■ **Working data**
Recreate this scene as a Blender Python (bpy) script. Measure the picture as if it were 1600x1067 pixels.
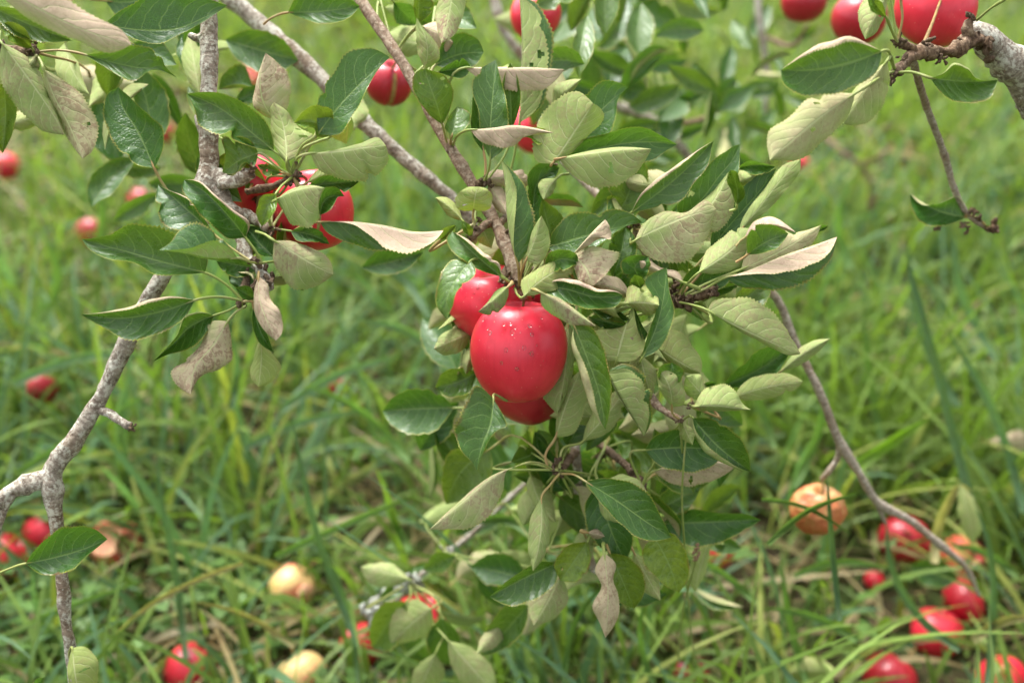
import bpy, bmesh, math, random
import numpy as np
from mathutils import Vector, Matrix, noise as mnoise

random.seed(7); RNG = np.random.default_rng(11)
SC = bpy.context.scene
COL = SC.collection
for _o in list(bpy.data.objects):
    bpy.data.objects.remove(_o, do_unlink=True)

# ------------------------------------------------------------------ camera
PITCH = math.radians(31.0); CAM_H = 1.05; LENS = 35.0; SENSOR = 36.0
cam_d = bpy.data.cameras.new('camera'); cam = bpy.data.objects.new('camera', cam_d)
COL.objects.link(cam); SC.camera = cam
cam.location = (0, 0, CAM_H); cam.rotation_euler = (math.pi/2 - PITCH, 0, 0)
cam_d.lens = LENS; cam_d.sensor_width = SENSOR; cam_d.clip_start = 0.02; cam_d.clip_end = 2000
cam_d.dof.use_dof = True; cam_d.dof.focus_distance = 0.735; cam_d.dof.aperture_fstop = 3.2

# ------------------------------------------------------------------ world / light / exposure
SUN_EL = math.radians(62); SUN_AZ = math.radians(-35)
w = bpy.data.worlds.new('World'); SC.world = w; w.use_nodes = True
nt = w.node_tree; nt.nodes.clear()
sky = nt.nodes.new('ShaderNodeTexSky'); sky.sky_type = 'NISHITA'; sky.sun_disc = False
sky.sun_elevation = SUN_EL; sky.sun_rotation = SUN_AZ; sky.air_density = 1.0; sky.dust_density = 6.0; sky.ozone_density = 1.0
hs = nt.nodes.new('ShaderNodeHueSaturation'); hs.inputs['Saturation'].default_value = 0.14   # overcast: the cloud cover greys the blue
bg = nt.nodes.new('ShaderNodeBackground'); bg.inputs['Strength'].default_value = 0.138
out = nt.nodes.new('ShaderNodeOutputWorld')
nt.links.new(sky.outputs[0], hs.inputs['Color']); nt.links.new(hs.outputs[0], bg.inputs[0]); nt.links.new(bg.outputs[0], out.inputs[0])
sun_d = bpy.data.lights.new('sun', 'SUN'); sun_d.energy = 1.5; sun_d.angle = math.radians(24); sun_d.color = (1.0, 0.97, 0.92)
sun = bpy.data.objects.new('sun', sun_d); COL.objects.link(sun)
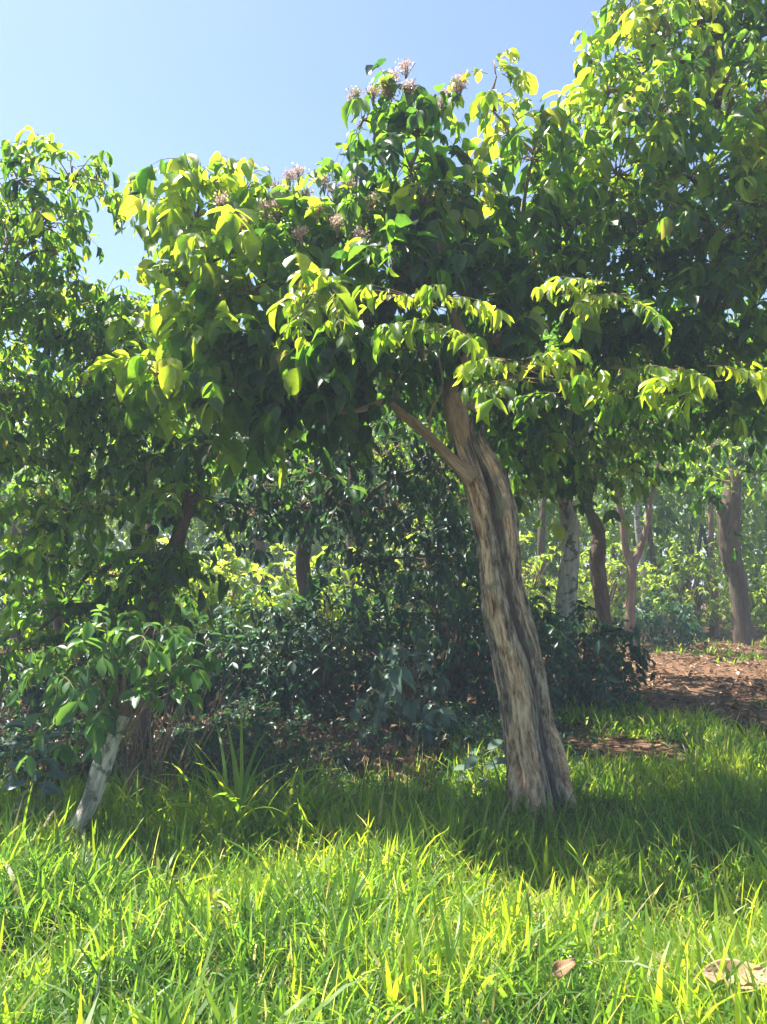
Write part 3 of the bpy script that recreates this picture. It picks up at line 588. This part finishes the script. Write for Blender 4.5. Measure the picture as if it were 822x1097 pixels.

■ **Set exercise**
Stop after the line containing "cam_d.dof.use_dof = True;": copy the records exactly from the first line up to there, leaving pictures out.

■ **Response to the exercise**
Recreate this scene as a Blender Python (bpy) script. Measure the picture as if it were 1600x1067 pixels.
import bpy, bmesh, math, random
import numpy as np
from mathutils import Vector, Matrix, noise as mnoise

random.seed(7); RNG = np.random.default_rng(11)
SC = bpy.context.scene
COL = SC.collection
for _o in list(bpy.data.objects):
    bpy.data.objects.remove(_o, do_unlink=True)

# ------------------------------------------------------------------ camera
PITCH = math.radians(31.0); CAM_H = 1.05; LENS = 35.0; SENSOR = 36.0
cam_d = bpy.data.cameras.new('camera'); cam = bpy.data.objects.new('camera', cam_d)
COL.objects.link(cam); SC.camera = cam
cam.location = (0, 0, CAM_H); cam.rotation_euler = (math.pi/2 - PITCH, 0, 0)
cam_d.lens = LENS; cam_d.sensor_width = SENSOR; cam_d.clip_start = 0.02; cam_d.clip_end = 2000
cam_d.dof.use_dof = True; cam_d.dof.focus_distance = 0.735; cam_d.dof.aperture_fstop = 3.2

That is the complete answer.